Darius Milhaud, Suite d’après Corrette 

Negli anni Trenta Milhaud si dedicò alla composizione di musica per film e drammi teatrali: nel 1937, ad esempio, fu coinvolto a Parigi in un nuovo allestimento del dramma di Shakespeare Romeo e Giulietta. La produzione non fu un successo, poiché nei panni degli amanti adolescenti c’erano due attori esperti ma troppo maturi per il gusto dei critici. Se l’età degli interpreti mise in discussione la qualità dello spettacolo, lo stile delle musiche di scena, cronologicamente incongruente, non destò alcuna perplessità. Ispirandosi ai lavori neoclassici di Stravinskij come il balletto Pulcinella, Milhaud rielaborò con gusto moderno alcune Pièces pour musette di Michel Corrette (1707-95), un musicista minore del Barocco francese.

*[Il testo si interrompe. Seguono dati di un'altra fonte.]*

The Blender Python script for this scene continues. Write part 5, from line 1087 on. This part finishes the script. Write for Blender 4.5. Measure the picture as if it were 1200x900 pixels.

I temi di Corrette, a volte usati in forma di canone, rimangono quasi intatti: le novità stanno soprattutto nell’armonia che contiene delle asprezze sconosciute all’originale; il cucù di Milhaud, ad esempio, ha un verso meno consonante di quello del collega settecentesco ma un carattere più burlone. Ben presto il musicista trasse dalle sue musiche di scena una suite piena di leggerezza, molto distante dalla tragedia shakespeariana.